──────── SOURCE DATA ────────

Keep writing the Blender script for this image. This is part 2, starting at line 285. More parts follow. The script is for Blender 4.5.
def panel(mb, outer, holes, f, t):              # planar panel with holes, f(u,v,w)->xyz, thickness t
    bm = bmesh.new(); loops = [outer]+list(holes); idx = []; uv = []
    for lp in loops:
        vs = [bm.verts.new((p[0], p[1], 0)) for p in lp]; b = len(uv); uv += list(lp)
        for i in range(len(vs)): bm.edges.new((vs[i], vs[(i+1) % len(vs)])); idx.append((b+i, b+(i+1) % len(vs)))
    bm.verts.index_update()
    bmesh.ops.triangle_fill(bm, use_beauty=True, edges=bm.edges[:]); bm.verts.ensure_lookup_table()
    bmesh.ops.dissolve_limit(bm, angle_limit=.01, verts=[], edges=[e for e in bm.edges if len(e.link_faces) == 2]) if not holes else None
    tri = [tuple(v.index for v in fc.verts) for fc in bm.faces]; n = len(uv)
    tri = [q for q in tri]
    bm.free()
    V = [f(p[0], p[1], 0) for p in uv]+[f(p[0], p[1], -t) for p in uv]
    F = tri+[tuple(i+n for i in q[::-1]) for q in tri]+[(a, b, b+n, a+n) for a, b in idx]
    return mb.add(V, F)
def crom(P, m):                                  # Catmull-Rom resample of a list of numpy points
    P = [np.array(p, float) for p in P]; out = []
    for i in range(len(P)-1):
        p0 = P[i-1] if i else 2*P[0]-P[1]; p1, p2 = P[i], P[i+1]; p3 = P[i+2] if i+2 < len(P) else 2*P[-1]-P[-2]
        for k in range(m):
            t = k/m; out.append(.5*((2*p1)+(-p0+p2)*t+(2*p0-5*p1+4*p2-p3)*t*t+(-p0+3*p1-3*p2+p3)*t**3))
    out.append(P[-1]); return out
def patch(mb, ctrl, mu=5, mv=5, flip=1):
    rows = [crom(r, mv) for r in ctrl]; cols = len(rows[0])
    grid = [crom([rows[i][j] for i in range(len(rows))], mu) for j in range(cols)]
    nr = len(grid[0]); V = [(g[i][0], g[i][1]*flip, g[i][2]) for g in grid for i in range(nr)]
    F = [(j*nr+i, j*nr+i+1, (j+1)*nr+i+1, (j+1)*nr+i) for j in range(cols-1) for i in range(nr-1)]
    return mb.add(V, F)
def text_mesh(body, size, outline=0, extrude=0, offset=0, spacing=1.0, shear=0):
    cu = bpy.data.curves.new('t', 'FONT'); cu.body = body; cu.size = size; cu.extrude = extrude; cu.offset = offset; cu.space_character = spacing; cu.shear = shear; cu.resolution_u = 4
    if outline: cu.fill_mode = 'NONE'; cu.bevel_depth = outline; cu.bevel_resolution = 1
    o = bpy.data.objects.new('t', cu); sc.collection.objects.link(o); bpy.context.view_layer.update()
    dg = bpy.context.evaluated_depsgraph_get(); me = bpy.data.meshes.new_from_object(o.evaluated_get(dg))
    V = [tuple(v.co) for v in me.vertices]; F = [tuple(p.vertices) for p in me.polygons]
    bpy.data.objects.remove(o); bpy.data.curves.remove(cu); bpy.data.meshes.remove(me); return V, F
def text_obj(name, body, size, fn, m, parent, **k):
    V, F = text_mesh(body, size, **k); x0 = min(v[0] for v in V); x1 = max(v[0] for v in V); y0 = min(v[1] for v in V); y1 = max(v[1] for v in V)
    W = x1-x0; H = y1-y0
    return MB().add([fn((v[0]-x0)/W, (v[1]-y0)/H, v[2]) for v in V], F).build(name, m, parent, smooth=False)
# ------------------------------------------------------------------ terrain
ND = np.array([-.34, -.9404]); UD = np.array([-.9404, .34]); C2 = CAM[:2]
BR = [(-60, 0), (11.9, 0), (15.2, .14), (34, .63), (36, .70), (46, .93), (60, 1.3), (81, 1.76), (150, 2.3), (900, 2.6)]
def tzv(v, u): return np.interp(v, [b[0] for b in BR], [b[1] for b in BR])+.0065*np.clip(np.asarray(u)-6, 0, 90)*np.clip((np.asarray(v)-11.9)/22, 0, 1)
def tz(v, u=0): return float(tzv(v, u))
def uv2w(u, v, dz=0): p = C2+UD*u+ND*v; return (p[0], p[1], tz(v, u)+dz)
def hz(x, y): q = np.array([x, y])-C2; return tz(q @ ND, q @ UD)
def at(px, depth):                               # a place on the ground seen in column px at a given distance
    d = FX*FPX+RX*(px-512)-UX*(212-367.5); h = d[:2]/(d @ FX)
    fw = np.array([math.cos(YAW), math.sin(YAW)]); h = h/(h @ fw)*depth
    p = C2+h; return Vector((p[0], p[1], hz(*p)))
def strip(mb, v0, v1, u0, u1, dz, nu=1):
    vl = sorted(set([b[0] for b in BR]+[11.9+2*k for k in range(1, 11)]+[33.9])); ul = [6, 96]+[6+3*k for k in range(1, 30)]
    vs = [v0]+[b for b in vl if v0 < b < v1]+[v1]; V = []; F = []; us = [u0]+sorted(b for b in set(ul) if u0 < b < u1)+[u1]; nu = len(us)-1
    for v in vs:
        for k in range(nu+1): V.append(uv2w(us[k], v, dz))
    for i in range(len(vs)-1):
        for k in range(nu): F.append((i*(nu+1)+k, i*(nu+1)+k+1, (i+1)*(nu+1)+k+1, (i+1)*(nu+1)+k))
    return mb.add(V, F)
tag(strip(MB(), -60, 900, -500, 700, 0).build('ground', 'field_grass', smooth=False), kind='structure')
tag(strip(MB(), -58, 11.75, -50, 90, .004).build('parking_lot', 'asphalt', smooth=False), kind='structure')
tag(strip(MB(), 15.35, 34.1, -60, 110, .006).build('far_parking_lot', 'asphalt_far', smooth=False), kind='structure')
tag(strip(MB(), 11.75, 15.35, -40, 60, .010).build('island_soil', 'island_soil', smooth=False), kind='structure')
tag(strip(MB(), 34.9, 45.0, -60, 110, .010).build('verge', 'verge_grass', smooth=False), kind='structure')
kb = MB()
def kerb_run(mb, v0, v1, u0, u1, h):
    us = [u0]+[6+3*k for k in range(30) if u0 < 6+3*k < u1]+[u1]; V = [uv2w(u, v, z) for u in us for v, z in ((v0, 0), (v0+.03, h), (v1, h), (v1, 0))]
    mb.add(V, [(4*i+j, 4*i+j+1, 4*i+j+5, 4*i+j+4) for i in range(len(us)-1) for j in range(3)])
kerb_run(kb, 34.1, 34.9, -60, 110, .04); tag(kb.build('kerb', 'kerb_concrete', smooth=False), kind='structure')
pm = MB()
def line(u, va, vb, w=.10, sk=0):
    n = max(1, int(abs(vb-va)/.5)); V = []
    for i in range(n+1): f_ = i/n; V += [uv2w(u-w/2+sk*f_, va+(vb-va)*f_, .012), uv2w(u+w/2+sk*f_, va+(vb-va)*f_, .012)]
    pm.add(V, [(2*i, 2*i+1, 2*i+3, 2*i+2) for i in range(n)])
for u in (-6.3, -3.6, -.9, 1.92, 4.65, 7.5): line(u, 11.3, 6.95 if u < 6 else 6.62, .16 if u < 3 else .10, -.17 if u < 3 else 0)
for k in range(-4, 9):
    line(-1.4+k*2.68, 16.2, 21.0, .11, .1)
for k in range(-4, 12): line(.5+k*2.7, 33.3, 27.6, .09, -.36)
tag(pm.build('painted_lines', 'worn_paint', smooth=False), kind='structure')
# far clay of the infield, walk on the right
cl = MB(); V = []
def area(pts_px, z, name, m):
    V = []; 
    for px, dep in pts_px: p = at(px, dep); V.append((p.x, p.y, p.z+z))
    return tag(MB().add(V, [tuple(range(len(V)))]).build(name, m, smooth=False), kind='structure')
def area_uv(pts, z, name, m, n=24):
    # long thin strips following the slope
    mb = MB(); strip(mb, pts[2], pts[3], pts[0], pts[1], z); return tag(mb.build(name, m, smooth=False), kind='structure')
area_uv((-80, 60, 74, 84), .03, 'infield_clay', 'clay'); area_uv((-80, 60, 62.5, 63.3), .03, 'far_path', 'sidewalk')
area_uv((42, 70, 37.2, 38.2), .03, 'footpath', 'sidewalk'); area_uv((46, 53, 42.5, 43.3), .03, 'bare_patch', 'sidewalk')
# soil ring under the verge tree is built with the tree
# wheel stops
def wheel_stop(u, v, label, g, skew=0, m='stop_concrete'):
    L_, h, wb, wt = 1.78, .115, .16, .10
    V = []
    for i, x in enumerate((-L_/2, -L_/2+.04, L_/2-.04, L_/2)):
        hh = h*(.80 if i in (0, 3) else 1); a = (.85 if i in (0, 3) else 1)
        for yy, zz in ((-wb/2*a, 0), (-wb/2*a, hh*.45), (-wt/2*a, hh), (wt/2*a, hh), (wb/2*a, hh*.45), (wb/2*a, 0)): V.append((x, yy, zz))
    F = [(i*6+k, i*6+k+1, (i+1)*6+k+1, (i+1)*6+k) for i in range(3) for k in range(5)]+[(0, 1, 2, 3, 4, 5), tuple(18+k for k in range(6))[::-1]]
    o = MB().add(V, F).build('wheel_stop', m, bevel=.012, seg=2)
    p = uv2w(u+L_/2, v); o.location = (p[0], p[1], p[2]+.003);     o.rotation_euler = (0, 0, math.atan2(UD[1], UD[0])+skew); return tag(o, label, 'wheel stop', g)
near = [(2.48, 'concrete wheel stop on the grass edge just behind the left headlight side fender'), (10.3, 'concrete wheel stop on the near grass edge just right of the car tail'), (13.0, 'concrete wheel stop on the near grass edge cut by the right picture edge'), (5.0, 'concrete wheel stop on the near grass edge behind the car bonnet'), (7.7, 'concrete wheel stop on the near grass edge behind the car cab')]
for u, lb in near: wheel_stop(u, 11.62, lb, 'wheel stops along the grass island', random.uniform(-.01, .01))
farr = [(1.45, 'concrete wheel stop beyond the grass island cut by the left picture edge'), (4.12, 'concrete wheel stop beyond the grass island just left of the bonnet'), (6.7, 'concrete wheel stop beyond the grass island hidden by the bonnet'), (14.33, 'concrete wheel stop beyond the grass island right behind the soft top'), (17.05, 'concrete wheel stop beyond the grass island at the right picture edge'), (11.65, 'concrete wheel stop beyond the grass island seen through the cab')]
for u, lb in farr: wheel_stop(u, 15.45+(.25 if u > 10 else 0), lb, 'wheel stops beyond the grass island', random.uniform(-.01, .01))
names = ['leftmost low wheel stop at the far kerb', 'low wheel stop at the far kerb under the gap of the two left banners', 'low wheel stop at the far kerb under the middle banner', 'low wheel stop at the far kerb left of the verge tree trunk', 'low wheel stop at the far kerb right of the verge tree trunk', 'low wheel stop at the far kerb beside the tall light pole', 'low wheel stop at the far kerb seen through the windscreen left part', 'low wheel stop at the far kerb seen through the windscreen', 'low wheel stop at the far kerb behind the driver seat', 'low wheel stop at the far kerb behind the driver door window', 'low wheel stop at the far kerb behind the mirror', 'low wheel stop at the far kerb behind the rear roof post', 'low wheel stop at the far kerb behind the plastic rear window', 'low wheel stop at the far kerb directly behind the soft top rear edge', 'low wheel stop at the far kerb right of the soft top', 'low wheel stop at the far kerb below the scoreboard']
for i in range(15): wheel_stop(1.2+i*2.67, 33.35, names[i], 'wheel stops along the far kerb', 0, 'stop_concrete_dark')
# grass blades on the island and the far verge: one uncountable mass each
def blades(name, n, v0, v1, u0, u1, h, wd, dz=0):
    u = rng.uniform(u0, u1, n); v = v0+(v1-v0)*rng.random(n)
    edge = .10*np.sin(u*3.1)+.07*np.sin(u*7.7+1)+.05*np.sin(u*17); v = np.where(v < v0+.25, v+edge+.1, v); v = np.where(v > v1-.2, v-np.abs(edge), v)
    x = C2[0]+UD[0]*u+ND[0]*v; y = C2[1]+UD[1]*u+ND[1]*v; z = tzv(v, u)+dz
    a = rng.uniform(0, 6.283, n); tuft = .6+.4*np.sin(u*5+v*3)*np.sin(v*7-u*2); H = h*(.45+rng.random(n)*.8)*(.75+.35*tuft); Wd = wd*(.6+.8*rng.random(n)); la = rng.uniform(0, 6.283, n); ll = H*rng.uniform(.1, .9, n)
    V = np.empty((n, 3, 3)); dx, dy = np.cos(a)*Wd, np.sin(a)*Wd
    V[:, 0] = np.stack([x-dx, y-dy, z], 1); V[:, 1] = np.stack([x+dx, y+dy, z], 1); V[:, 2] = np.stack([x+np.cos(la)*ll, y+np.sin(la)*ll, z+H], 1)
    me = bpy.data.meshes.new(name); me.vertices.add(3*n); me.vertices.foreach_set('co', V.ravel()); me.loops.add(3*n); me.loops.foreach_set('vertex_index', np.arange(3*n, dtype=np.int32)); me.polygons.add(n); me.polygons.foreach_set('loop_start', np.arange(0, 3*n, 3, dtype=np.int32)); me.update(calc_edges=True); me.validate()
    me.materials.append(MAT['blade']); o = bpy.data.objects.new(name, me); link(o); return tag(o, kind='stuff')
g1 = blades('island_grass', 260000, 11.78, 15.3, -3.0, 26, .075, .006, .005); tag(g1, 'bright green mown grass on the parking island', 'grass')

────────

* **AIM**:
Extract every line containing the string "build" from the material.

* **SOLUTION FOR THIS EXERCISE**:
    return MB().add([fn((v[0]-x0)/W, (v[1]-y0)/H, v[2]) for v in V], F).build(name, m, parent, smooth=False)
tag(strip(MB(), -60, 900, -500, 700, 0).build('ground', 'field_grass', smooth=False), kind='structure')
tag(strip(MB(), -58, 11.75, -50, 90, .004).build('parking_lot', 'asphalt', smooth=False), kind='structure')
tag(strip(MB(), 15.35, 34.1, -60, 110, .006).build('far_parking_lot', 'asphalt_far', smooth=False), kind='structure')
tag(strip(MB(), 11.75, 15.35, -40, 60, .010).build('island_soil', 'island_soil', smooth=False), kind='structure')
tag(strip(MB(), 34.9, 45.0, -60, 110, .010).build('verge', 'verge_grass', smooth=False), kind='structure')
kerb_run(kb, 34.1, 34.9, -60, 110, .04); tag(kb.build('kerb', 'kerb_concrete', smooth=False), kind='structure')
tag(pm.build('painted_lines', 'worn_paint', smooth=False), kind='structure')
    return tag(MB().add(V, [tuple(range(len(V)))]).build(name, m, smooth=False), kind='structure')
    mb = MB(); strip(mb, pts[2], pts[3], pts[0], pts[1], z); return tag(mb.build(name, m, smooth=False), kind='structure')
    o = MB().add(V, F).build('wheel_stop', m, bevel=.012, seg=2)